* Start Supplied records *

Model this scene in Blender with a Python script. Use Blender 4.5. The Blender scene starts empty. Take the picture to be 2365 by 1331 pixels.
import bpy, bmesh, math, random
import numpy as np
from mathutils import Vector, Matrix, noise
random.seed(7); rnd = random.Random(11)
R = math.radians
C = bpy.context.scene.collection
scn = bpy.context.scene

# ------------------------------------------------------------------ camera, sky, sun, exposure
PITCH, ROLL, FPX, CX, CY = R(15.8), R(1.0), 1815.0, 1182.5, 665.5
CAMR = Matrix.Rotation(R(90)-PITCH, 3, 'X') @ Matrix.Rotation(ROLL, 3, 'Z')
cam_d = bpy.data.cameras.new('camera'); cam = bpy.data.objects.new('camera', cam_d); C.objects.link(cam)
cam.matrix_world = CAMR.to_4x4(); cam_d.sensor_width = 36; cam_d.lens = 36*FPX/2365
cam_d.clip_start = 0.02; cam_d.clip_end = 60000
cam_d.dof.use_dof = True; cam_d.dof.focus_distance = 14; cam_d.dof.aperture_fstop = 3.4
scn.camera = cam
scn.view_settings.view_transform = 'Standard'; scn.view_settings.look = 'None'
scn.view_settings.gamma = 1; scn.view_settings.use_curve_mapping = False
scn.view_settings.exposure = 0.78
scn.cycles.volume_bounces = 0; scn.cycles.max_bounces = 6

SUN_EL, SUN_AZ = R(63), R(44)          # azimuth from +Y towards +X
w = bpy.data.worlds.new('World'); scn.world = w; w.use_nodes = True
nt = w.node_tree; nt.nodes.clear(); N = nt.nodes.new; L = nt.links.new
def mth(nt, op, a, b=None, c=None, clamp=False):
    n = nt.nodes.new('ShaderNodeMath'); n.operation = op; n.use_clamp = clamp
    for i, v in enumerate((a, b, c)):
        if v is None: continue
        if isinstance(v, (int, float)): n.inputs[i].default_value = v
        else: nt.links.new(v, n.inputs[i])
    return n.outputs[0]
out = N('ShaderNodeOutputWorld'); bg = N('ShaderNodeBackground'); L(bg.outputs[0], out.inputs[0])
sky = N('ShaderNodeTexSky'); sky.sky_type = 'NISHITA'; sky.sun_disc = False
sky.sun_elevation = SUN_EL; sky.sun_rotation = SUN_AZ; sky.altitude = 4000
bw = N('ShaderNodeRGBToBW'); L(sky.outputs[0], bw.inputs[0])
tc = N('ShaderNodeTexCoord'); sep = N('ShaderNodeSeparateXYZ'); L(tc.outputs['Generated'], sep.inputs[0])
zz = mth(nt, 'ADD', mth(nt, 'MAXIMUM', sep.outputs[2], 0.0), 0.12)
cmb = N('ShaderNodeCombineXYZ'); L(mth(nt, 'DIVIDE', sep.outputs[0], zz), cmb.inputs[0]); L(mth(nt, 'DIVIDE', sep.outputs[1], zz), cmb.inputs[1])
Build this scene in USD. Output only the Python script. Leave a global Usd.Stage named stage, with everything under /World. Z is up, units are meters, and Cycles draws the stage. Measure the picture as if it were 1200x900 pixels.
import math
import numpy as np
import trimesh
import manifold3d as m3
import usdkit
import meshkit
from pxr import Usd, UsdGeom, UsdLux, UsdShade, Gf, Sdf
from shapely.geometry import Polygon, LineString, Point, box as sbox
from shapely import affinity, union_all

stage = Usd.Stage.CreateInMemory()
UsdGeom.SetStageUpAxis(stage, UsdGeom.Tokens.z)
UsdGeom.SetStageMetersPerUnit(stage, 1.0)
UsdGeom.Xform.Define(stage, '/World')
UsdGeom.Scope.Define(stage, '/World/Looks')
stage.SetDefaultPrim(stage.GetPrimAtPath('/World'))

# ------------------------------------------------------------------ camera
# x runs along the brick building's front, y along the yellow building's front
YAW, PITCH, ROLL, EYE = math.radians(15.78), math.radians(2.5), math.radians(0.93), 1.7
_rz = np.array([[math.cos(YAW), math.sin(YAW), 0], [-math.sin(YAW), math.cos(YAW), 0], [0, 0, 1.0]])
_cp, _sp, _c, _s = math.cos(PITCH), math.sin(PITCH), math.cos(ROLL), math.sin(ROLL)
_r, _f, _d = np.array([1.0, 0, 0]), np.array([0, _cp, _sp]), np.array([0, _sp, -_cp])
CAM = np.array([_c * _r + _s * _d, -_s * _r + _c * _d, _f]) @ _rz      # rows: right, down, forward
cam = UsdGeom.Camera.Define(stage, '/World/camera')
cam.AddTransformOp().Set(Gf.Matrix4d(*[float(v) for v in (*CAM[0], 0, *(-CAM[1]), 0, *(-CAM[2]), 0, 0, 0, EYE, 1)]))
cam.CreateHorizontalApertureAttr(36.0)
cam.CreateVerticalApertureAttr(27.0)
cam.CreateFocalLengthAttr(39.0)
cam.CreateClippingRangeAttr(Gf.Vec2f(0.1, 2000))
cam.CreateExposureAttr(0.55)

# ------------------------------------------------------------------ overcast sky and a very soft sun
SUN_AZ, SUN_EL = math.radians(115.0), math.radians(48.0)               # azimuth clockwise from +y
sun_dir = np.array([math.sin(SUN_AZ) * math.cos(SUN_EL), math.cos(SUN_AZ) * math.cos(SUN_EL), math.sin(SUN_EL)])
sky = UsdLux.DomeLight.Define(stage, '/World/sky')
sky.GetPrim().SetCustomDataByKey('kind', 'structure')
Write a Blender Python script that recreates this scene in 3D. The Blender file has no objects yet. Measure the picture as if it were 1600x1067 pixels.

* End Supplied records *

→ Set task
Output the records verbatim, from the first line to the last.

→ Answer to this task
Model this scene in Blender with a Python script. Use Blender 4.5. The Blender scene starts empty. Take the picture to be 2365 by 1331 pixels.
import bpy, bmesh, math, random
import numpy as np
from mathutils import Vector, Matrix, noise
random.seed(7); rnd = random.Random(11)
R = math.radians
C = bpy.context.scene.collection
scn = bpy.context.scene

# ------------------------------------------------------------------ camera, sky, sun, exposure
PITCH, ROLL, FPX, CX, CY = R(15.8), R(1.0), 1815.0, 1182.5, 665.5
CAMR = Matrix.Rotation(R(90)-PITCH, 3, 'X') @ Matrix.Rotation(ROLL, 3, 'Z')
cam_d = bpy.data.cameras.new('camera'); cam = bpy.data.objects.new('camera', cam_d); C.objects.link(cam)
cam.matrix_world = CAMR.to_4x4(); cam_d.sensor_width = 36; cam_d.lens = 36*FPX/2365
cam_d.clip_start = 0.02; cam_d.clip_end = 60000
cam_d.dof.use_dof = True; cam_d.dof.focus_distance = 14; cam_d.dof.aperture_fstop = 3.4
scn.camera = cam
scn.view_settings.view_transform = 'Standard'; scn.view_settings.look = 'None'
scn.view_settings.gamma = 1; scn.view_settings.use_curve_mapping = False
scn.view_settings.exposure = 0.78
scn.cycles.volume_bounces = 0; scn.cycles.max_bounces = 6

SUN_EL, SUN_AZ = R(63), R(44)          # azimuth from +Y towards +X
w = bpy.data.worlds.new('World'); scn.world = w; w.use_nodes = True
nt = w.node_tree; nt.nodes.clear(); N = nt.nodes.new; L = nt.links.new
def mth(nt, op, a, b=None, c=None, clamp=False):
    n = nt.nodes.new('ShaderNodeMath'); n.operation = op; n.use_clamp = clamp
    for i, v in enumerate((a, b, c)):
        if v is None: continue
        if isinstance(v, (int, float)): n.inputs[i].default_value = v
        else: nt.links.new(v, n.inputs[i])
    return n.outputs[0]
out = N('ShaderNodeOutputWorld'); bg = N('ShaderNodeBackground'); L(bg.outputs[0], out.inputs[0])
sky = N('ShaderNodeTexSky'); sky.sky_type = 'NISHITA'; sky.sun_disc = False
sky.sun_elevation = SUN_EL; sky.sun_rotation = SUN_AZ; sky.altitude = 4000
bw = N('ShaderNodeRGBToBW'); L(sky.outputs[0], bw.inputs[0])
tc = N('ShaderNodeTexCoord'); sep = N('ShaderNodeSeparateXYZ'); L(tc.outputs['Generated'], sep.inputs[0])
zz = mth(nt, 'ADD', mth(nt, 'MAXIMUM', sep.outputs[2], 0.0), 0.12)
cmb = N('ShaderNodeCombineXYZ'); L(mth(nt, 'DIVIDE', sep.outputs[0], zz), cmb.inputs[0]); L(mth(nt, 'DIVIDE', sep.outputs[1], zz), cmb.inputs[1])
Build this scene in USD. Output only the Python script. Leave a global Usd.Stage named stage, with everything under /World. Z is up, units are meters, and Cycles draws the stage. Measure the picture as if it were 1200x900 pixels.
import math
import numpy as np
import trimesh
import manifold3d as m3
import usdkit
import meshkit
from pxr import Usd, UsdGeom, UsdLux, UsdShade, Gf, Sdf
from shapely.geometry import Polygon, LineString, Point, box as sbox
from shapely import affinity, union_all

stage = Usd.Stage.CreateInMemory()
UsdGeom.SetStageUpAxis(stage, UsdGeom.Tokens.z)
UsdGeom.SetStageMetersPerUnit(stage, 1.0)
UsdGeom.Xform.Define(stage, '/World')
UsdGeom.Scope.Define(stage, '/World/Looks')
stage.SetDefaultPrim(stage.GetPrimAtPath('/World'))

# ------------------------------------------------------------------ camera
# x runs along the brick building's front, y along the yellow building's front
YAW, PITCH, ROLL, EYE = math.radians(15.78), math.radians(2.5), math.radians(0.93), 1.7
_rz = np.array([[math.cos(YAW), math.sin(YAW), 0], [-math.sin(YAW), math.cos(YAW), 0], [0, 0, 1.0]])
_cp, _sp, _c, _s = math.cos(PITCH), math.sin(PITCH), math.cos(ROLL), math.sin(ROLL)
_r, _f, _d = np.array([1.0, 0, 0]), np.array([0, _cp, _sp]), np.array([0, _sp, -_cp])
CAM = np.array([_c * _r + _s * _d, -_s * _r + _c * _d, _f]) @ _rz      # rows: right, down, forward
cam = UsdGeom.Camera.Define(stage, '/World/camera')
cam.AddTransformOp().Set(Gf.Matrix4d(*[float(v) for v in (*CAM[0], 0, *(-CAM[1]), 0, *(-CAM[2]), 0, 0, 0, EYE, 1)]))
cam.CreateHorizontalApertureAttr(36.0)
cam.CreateVerticalApertureAttr(27.0)
cam.CreateFocalLengthAttr(39.0)
cam.CreateClippingRangeAttr(Gf.Vec2f(0.1, 2000))
cam.CreateExposureAttr(0.55)

# ------------------------------------------------------------------ overcast sky and a very soft sun
SUN_AZ, SUN_EL = math.radians(115.0), math.radians(48.0)               # azimuth clockwise from +y
sun_dir = np.array([math.sin(SUN_AZ) * math.cos(SUN_EL), math.cos(SUN_AZ) * math.cos(SUN_EL), math.sin(SUN_EL)])
sky = UsdLux.DomeLight.Define(stage, '/World/sky')
sky.GetPrim().SetCustomDataByKey('kind', 'structure')
Write a Blender Python script that recreates this scene in 3D. The Blender file has no objects yet. Measure the picture as if it were 1600x1067 pixels.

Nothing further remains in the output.